Exercise directions: Copy out all lines of the records in which the word "follow" appears.

——————————

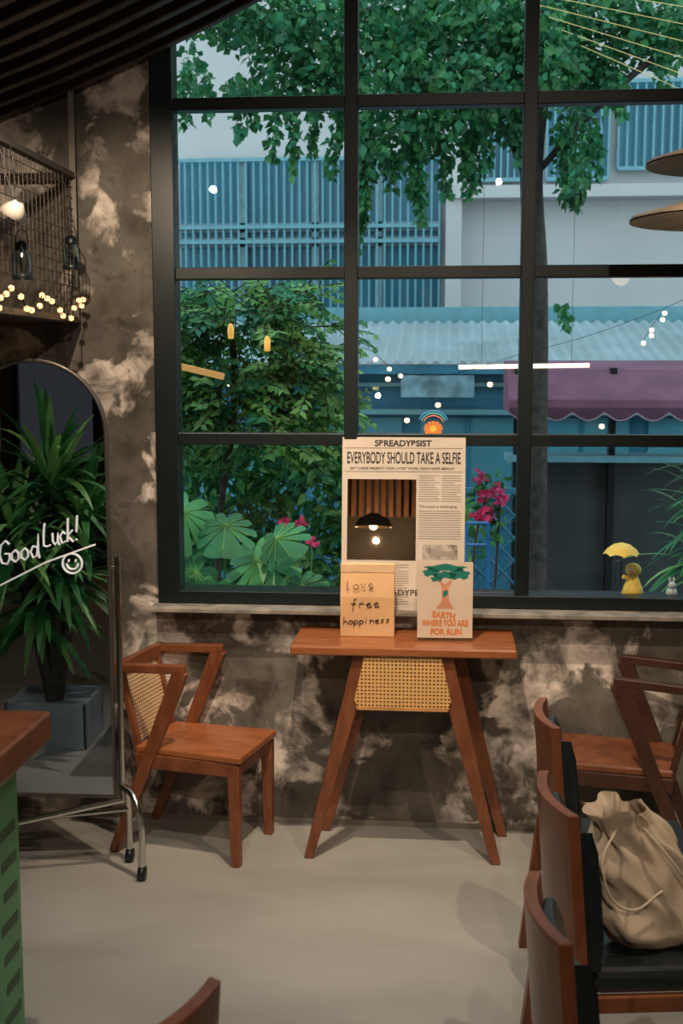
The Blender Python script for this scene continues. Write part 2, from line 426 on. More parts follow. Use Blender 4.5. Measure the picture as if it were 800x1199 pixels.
# ------------------------------------------------------------------ canvas bag
def canvas_bag():
    M['canvas'] = plain("beige_canvas", (.62, .50, .38), .85, 0, .12, 8, .3)
    c = empty("canvas_drawstring_bag", (.905, -1.69, .418), math.radians(12))
    seg = 96; rings = 44; V = []; Fc = []
    for k in range(rings):
        t = k / (rings - 1)
        z = .335 * t
        w = .122 * (1 - .1 * t) if t < .7 else .122 * (.93 - (t - .7) * 1.9)
        d = .075 * (1 - .35 * t)
        if t < .1: w *= .72 + 2.8 * t; d *= .6 + 4 * t
        if t > .9: w += (t - .9) * .25; d += (t - .9) * .15
        ox = -.01 - .10 * t * t
        for i in range(seg):
            a = 2 * PI * i / seg
            f = 1 + (.02 + .16 * max(0, t - .35)) * math.sin(a * 11 + 2.2 * t * 3) + .035 * math.sin(a * 5 - t * 9) + .045 * math.sin(a * 3 + t * 14) + .03 * math.sin(a * 7 + t * 21)
            V.append((ox + w * math.cos(a) * f + .012 * math.sin(t * 17 + a * 2) * min(1, t * 6), d * math.sin(a) * f, z + .012 * math.sin(a * 4 + t * 8) * t))
    for k in range(rings - 1):
        for i in range(seg):
            j = (i + 1) % seg; Fc.append((k * seg + i, k * seg + j, (k + 1) * seg + j, (k + 1) * seg + i))
    Fc.append(tuple(range(seg - 1, -1, -1)))
    mesh("bag_body", V, Fc, M['canvas'], smooth=True, parent=c)
    rope = plain("cotton_cord", (.6, .5, .38), .9)
    tube("cord", [[(-.12, -.05, .30), (-.16, -.075, .22), (-.10, -.085, .12), (-.02, -.085, .16)], [(-.06, -.06, .30), (-.01, -.085, .24), (.05, -.085, .15), (.08, -.09, .05)]], .003, rope, c, True)
    return c
canvas_bag()

# ------------------------------------------------------------------ counter
ct = empty("service_counter")
box("top", (-.86, -3.1, .875), (-.53, -1.72, .945), M['wood'], ct, bevel=.006)
box("body", (-.84, -3.05, 0), (-.575, -1.85, .875), M['woodd'], ct)
M['green'] = plain("green_menu_panel", (.07, .30, .10), .4)
box("green_panel", (-.575, -3.0, .03), (-.563, -1.87, .85), M['green'], ct)
cr = plain("panel_print", (.02, .08, .03), .5)
for i in range(9):
    box("print_line", (-.5628, -1.99 + .01 * (i % 3), .72 - i * .072), (-.562, -1.89, .745 - i * .072), cr, ct)

# ------------------------------------------------------------------ newspaper mirror poster
ps = empty("newspaper_mirror_poster", (.02, -.078, .863)); ps.rotation_euler = (math.radians(-6), 0, 0)
M['paper'] = plain("newsprint", (.64, .56, .48), .7, 0, .06, 6)
M['ink'] = plain("ink", (.02, .02, .022), .6)
M['inkg'] = plain("ink_grey", (.30, .27, .24), .7)
W, H = .455, .64
box("board", (0, 0, 0), (W, .008, H), M['paper'], ps)
def bar(x0, z0, x1, z1, mat, par, y=-.0008): return box("bar", (x0, y, z0), (x1, y + .0006, z1), mat, par)
text("masthead", "SBREADYBSIST", .12, H - .034, .21, .024, M['ink'], ps, -.001, .035)
bar(.01, H - .041, W - .01, H - .0395, M['ink'], ps)
text("headline", "EVERYBODY SHOULD TAKE A SELFIE", .018, H - .098, W - .036, .044, M['ink'], ps, -.001, .018)
text("subhead", "SAY CHEESE PRESENTS THEIR LATEST WORK 'NEWS PAPER MIRROR'", .03, H - .120, W - .07, .010, M['ink'], ps, -.001, .01)
bar(.01, H - .128, W - .01, H - .1265, M['ink'], ps)
box("mirror_inset", (.02, -.0015, .185), (.275, .0, .485), M['mirror'], ps)
L_ = []
def para(x0, x1, z0, z1, step=.0085):
    z = z1
    while z > z0:
        xe = x1 - (rnd.random() * .4 * (x1 - x0) if rnd.random() < .2 else 0)
        L_.append(((x0, -.0008, z - .0028), (xe, -.0002, z))); z -= step
para(.285, .360, .40, .50); para(.368, .440, .40, .50)
para(.285, .440, .26, .37); para(.02, .13, .02, .17); para(.14, .25, .02, .17); para(.285, .44, .02, .075)
boxes("print_columns", L_, M['inkg'], ps)
text("column_head", "The trend is challenging", .285, .378, .14, .012, M['ink'], ps, -.001)
text("lower_head", "READYPET", .15, .055, .16, .022, M['ink'], ps, -.0015, .01)
box("print_photo", (.30, -.001, .19), (.43, -.0003, .245), plain("print_photo_grey", (.4, .36, .32), .7, 0, .6, 30), ps)
box("print_photo_car", (.33, -.0014, .20), (.41, -.001, .222), M['inkg'], ps)

# ------------------------------------------------------------------ paper bag on table
pb = empty("paper_bag", (.125, -.16, .787))
M['kraft'] = plain("kraft_paper", (.68, .41, .21), .8, 0, .1, 10, .3)
w, d, h = .098, .035, .265
V = [(-w, -d, 0), (w, -d, 0), (w, d, 0), (-w, d, 0), (-w, -d, h * .55), (w, -d, h * .55), (w, d, h * .55), (-w, d, h * .55),
     (-w * 1.0, -.008, h - .02), (w * 1.0, -.008, h - .02), (w * 1.0, .008, h - .02), (-w * 1.0, .008, h - .02)]
mesh("bag_body", V, [(0, 1, 5, 4), (1, 2, 6, 5), (2, 3, 7, 6), (3, 0, 4, 7), (4, 5, 9, 8), (5, 6, 10, 9), (6, 7, 11, 10), (7, 4, 8, 11), (0, 3, 2, 1), (8, 9, 10, 11)], M['kraft'], bevel=.003, parent=pb)
box("rolled_top", (-w - .001, -.014, h - .035), (w + .001, .012, h), plain("kraft_light", (.74, .50, .29), .8), pb, bevel=.004)
ink2 = plain("marker_ink", (.03, .02, .018), .6)
tube("handwriting", script_paths("love", -.080, .172, .034, .12, .80, -.0385) + script_paths("free", -.06, .105, .036, .08, .75, -.0375) + script_paths("happiness", -.088, .045, .028, .06, .68, -.0375), .0014, ink2, pb)

# ------------------------------------------------------------------ acrylic sign
sg = empty("acrylic_table_sign", (.405, -.235, .787), math.radians(2))
M['acry'] = thin_glass("acrylic", .05, (.97, .98, .98), .15)
M['signp'] = plain("sign_paper", (.90, .70, .56), .6, 0, .05)
teal = plain("print_teal", (.015, .24, .19), .6); orange = plain("print_orange", (.88, .28, .06), .6); salmon = plain("print_salmon", (.85, .36, .20), .6)
box("sheet", (-.098, -.002, .012), (.098, .002, .285), M['signp'], sg)
box("acrylic_front", (-.102, -.006, .004), (.102, -.005, .290), M['acry'], sg)
box("acrylic_base", (-.105, -.03, 0), (.105, .03, .008), M['acry'], sg)
def poly(name, pts, mat, par, y=-.0026): return mesh(name, [(x, y, z) for x, z in pts], [tuple(range(len(pts)))], mat, parent=par)
for cx, cz, r, q in ((0, .264, .070, .012), (-.050, .248, .028, .014), (.050, .242, .035, .018), (.0, .238, .040, .012), (-.03, .225, .02, .010)):
    poly("tree_crown", [(cx + r * math.cos(a) * (1 + .12 * math.sin(7 * a)), cz + q * math.sin(a) * (1 + .3 * math.sin(5 * a))) for a in [2 * PI * i / 40 for i in range(40)]], teal, sg)
poly("tree_trunk", [(-.024, .225), (.0, .205), (.026, .225), (.013, .19), (.014, .145), (.032, .118), (-.032, .118), (-.012, .145), (-.012, .19)], salmon, sg)
poly("tree_vine", [(-.008, .18), (.009, .185), (.010, .17), (-.006, .155)], teal, sg, -.003)
text("sign_line_1", "EARTH", -.045, .086, .08, .024, orange, sg, -.0032, .04, .1)
text("sign_line_2", "WHERE YOU ARE", -.082, .054, .164, .024, orange, sg, -.0032, .04, .0)
text("sign_line_3", "FOR RUN", -.05, .022, .11, .024, orange, sg, -.0032, .04, 0)

# ------------------------------------------------------------------ arched standing mirror
mr = empty("arched_standing_mirror", (-.985, -.50, 0), math.radians(1))
hw, z0, zs = .25, .27, 1.53
pts = [(-hw, z0), (hw, z0)] + [(hw * math.cos(a), zs + hw * math.sin(a)) for a in [PI * i / 28 for i in range(29)]]
mesh("mirror_glass", [(x, 0, z) for x, z in pts], [tuple(range(len(pts)))], M['mirror'], parent=mr)
prism("mirror_back", pts, 'y', .004, .016, M['black'], mr)
loop = [(x, 0, z) for x, z in pts] + [(pts[0][0], 0, pts[0][1])]
tube("mirror_frame", loop, .008, plain("gunmetal_frame", (.12, .11, .10), .35, .6), mr)
for s in (-1, 1):
    X = s * (hw + .028)
    tube("side_post", [(X, 0, .30), (X, 0, 1.12)], .011, M['chrome'], mr)
    tube("pivot", [(X, 0, 1.08), (s * hw, 0, 1.08)], .007, M['chrome'], mr)
    tube("side_foot", [(X, .08, .05), (X, .078, .20), (X, .05, .28), (X, 0, .305), (X + s * .05, -.05, .29), (X + s * .08, -.07, .20), (X + s * .08, -.07, .05)], .012, M['chrome'], mr, True)
    for (cx, cy) in ((X, .08), (X + s * .08, -.07)):
        o = lathe("caster", [(.001, -.012), (.024, -.012), (.026, 0), (.024, .012), (.001, .012)], M['black'], mr)
        o.rotation_euler = (0, PI / 2, 0); o.location = (cx, cy, .026)
tube("lower_crossbar", [(-hw - .03, -.12, .16), (hw + .03, .0, .26)], .011, M['chrome'], mr)
tube("lower_crossbar_rear", [(-hw - .03, .03, .14), (hw + .03, .07, .20)], .009, M['chrome'], mr)
def mx(u): return (u - 50) / 336.
def mz(v): return 1.78 - (v - 422) / 333.
wr = script_paths("Good", mx(5), mz(653), .082, .22, .78, -.004, .52) + script_paths("Luck!", mx(57), mz(632), .080, .22, .76, -.004, .42)
wr.append([(mx(4), -.004, mz(678)), (mx(60), -.004, mz(650)), (mx(118), -.004, mz(629))])
cx, cz = mx(91), mz(651)
wr.append([(cx + .034 * math.cos(a), -.004, cz + .034 * math.sin(a)) for a in [2 * PI * i / 20 for i in range(21)]])
wr.append([(cx + .02 * math.cos(a), -.004, cz + .02 * math.sin(a)) for a in [PI + PI * i / 8 for i in range(9)]])
wr += [[(cx - .012, -.004, cz + .014), (cx - .012, -.004, cz + .006)], [(cx + .012, -.004, cz + .014), (cx + .012, -.004, cz + .006)]]
tube("handwriting", wr, .0030, M['white'], mr)

# ------------------------------------------------------------------ plants
G1 = leafmat("leaf_dark", (.04, .19, .07)); G2 = leafmat("leaf_mid", (.09, .33, .11)); G3 = leafmat("leaf_light", (.26, .56, .18)); G4 = leafmat("leaf_teal", (.05, .28, .14))
def leaf_geo(V, Fc, p, d, n, L, w):
    d = d.normalized(); s = d.cross(n)
    if s.length < 1e-3: s = d.cross(Vector((1, 0, .3)))
    s.normalize(); nn = s.cross(d); k = len(V)
    V += [p, p + d * L * .4 + s * w * .5 + nn * w * .12, p + d * L, p + d * L * .4 - s * w * .5 + nn * w * .12, p + d * L * .45]
    Fc += [(k, k + 1, k + 4), (k + 1, k + 2, k + 4), (k + 2, k + 3, k + 4), (k + 3, k, k + 4)]
def rv(): return Vector((rnd.gauss(0, 1), rnd.gauss(0, 1), rnd.gauss(0, 1)))
def cloud(V, Fc, MI, c, r, n, L, w, nm=3, droop=.6):
    for _ in range(n):
        q = rv().normalized() * (rnd.random() ** .45)
        p = Vector((c[0] + q.x * r[0], c[1] + q.y * r[1], c[2] + q.z * r[2]))
        d = rv().normalized() + Vector((0, 0, -droop)); s = rnd.uniform(.7, 1.3)
        leaf_geo(V, Fc, p, d, rv(), L * s, w * s)
        MI += [rnd.randrange(nm)] * 4
def T(u, v, y=3.0):   # garden layout three metres beyond the glass
    return Vector(((u - 447) / 194., y, 2.02 + (380 - v) / 200.))

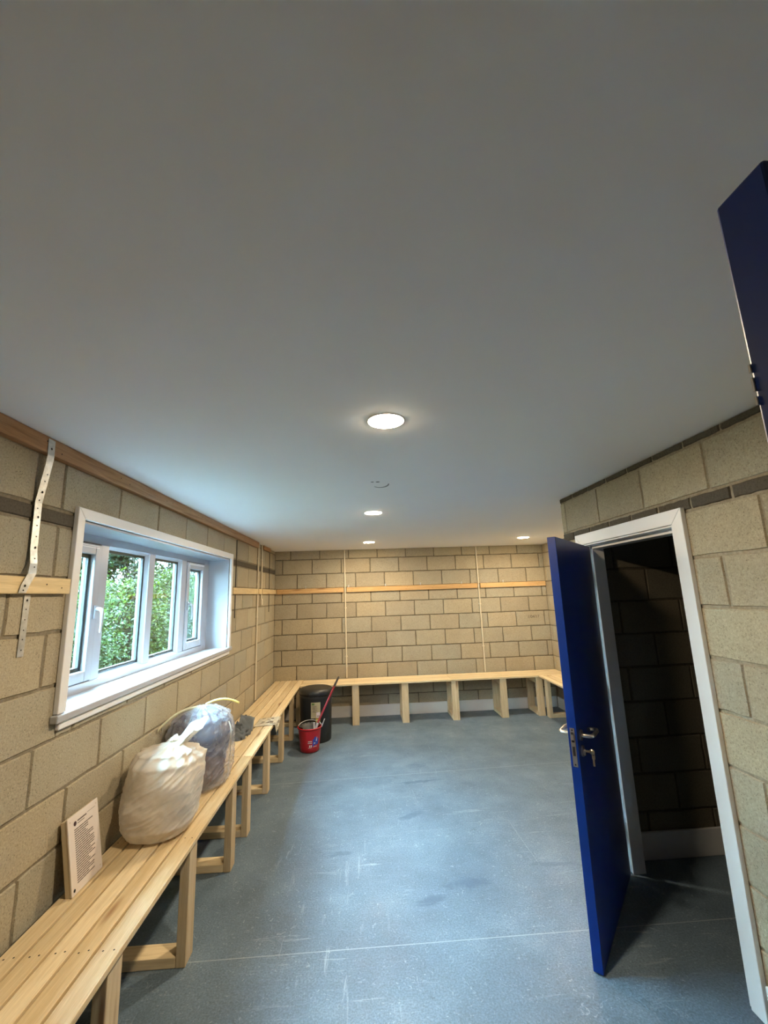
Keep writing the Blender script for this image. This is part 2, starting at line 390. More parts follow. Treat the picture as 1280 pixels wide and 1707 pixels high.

——————————

Solution to this exercise:
The Blender Python script for this scene continues. Write part 2, from line 426 on. More parts follow. Use Blender 4.5. Measure the picture as if it were 800x1199 pixels.
Keep writing the Blender script for this image. This is part 2, starting at line 390. More parts follow. Treat the picture as 1280 pixels wide and 1707 pixels high.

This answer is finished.